Wang Jingdong, vice president of home appliance giant Gree, admitted that the biggest challenge to China's manufacturing sector is innovation.

"The industry lags behind in terms of innovation. The government should unveil tough measures to protect innovation and create a fair competitive environment," Wang said.


The booming internet revolution also presents an opportunity for the manufacturing industry to reshape the value chain.

Miao Wei, Minister of Industry and Information Technology, said China will promote smart manufacturing and also use the internet to reshape the manufacturing sector.

Yin Jing, head of Alibaba's home appliances division, said the big data from e-commerce platforms can help connect manufacturers and their potential customers.

With the data, the manufacturers can easily learn the consumers' likes and churn out more personalized products to cater to different tastes, Yin said, adding the C2B model could help shorten the supply chain management.
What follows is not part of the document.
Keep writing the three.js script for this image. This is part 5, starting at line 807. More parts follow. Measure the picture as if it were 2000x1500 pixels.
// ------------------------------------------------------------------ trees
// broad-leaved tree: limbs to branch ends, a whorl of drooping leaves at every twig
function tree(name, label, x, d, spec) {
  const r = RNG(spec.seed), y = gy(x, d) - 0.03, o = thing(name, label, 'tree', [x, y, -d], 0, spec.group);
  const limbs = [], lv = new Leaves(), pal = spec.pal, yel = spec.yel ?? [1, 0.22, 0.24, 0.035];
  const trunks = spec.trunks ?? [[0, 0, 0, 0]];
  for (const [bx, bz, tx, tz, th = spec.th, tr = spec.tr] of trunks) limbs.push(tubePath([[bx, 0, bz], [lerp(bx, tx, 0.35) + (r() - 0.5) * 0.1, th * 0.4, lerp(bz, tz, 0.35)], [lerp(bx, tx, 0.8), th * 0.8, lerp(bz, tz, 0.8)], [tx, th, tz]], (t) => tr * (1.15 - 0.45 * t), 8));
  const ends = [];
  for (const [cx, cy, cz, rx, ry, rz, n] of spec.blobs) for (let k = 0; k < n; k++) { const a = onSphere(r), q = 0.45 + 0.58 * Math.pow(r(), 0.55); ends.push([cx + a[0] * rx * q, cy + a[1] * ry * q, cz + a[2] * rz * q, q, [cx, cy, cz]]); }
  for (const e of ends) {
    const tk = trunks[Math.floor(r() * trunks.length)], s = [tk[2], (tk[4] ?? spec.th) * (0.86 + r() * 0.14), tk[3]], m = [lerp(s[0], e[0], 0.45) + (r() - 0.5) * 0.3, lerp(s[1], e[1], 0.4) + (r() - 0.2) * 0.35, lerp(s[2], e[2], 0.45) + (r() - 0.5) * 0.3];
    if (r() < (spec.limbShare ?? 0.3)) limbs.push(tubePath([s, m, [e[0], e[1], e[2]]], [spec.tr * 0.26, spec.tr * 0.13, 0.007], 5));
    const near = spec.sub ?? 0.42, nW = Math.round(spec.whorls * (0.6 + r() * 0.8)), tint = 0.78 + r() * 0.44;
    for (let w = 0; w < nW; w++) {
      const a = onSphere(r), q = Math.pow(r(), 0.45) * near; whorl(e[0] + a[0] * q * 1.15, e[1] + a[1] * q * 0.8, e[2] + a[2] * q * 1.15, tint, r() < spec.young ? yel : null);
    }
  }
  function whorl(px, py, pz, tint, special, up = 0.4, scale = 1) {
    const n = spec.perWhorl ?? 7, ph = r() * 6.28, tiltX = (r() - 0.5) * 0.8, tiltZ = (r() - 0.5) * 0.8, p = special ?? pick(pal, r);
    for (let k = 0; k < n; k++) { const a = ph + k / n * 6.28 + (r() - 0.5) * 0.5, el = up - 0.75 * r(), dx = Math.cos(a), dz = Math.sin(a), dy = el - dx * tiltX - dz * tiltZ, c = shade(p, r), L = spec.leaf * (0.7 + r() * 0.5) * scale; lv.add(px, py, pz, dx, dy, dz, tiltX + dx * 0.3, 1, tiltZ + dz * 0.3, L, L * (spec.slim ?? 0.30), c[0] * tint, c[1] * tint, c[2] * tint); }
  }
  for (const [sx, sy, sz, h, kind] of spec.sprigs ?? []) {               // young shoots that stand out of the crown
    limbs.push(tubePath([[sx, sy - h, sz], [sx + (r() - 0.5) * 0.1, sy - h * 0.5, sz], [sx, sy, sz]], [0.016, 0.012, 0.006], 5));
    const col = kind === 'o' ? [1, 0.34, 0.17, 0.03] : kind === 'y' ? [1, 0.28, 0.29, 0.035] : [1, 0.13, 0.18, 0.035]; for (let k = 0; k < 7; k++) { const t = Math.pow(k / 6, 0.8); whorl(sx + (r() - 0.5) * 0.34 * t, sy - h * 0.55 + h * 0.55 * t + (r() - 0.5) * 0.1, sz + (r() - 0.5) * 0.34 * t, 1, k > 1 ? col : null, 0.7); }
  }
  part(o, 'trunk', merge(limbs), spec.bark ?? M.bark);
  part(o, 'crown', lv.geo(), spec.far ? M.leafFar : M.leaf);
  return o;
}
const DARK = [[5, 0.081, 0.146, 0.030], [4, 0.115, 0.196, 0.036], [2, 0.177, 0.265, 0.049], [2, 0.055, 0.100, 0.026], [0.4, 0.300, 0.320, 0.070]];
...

In the past, manufacturers did not know exact demands of customers and which would result in oversupply of goods. This is part of the reason Alibaba will soon unveil several tailor-made home appliances, he said.

Lou Jun, vice president of IDG China, said the C2B model is the industrial development trend and it will deeply transform China's manufacturing sector.

Although most consumers have yet to accept the tailor-made services like 3D-printing, the tailor services still have bright market prospects, Lou said.

Gree has made attempts to use the internet to transform its production and after-sale service.

Gree's vice president Wang said data from their central air conditioners could be sent to the company so they could offer energy-saving tips and maintenance plans.

Also with analysis of customer data, the designers can better understand their individualized demands and thus develop products that cater for their needs, Wang said.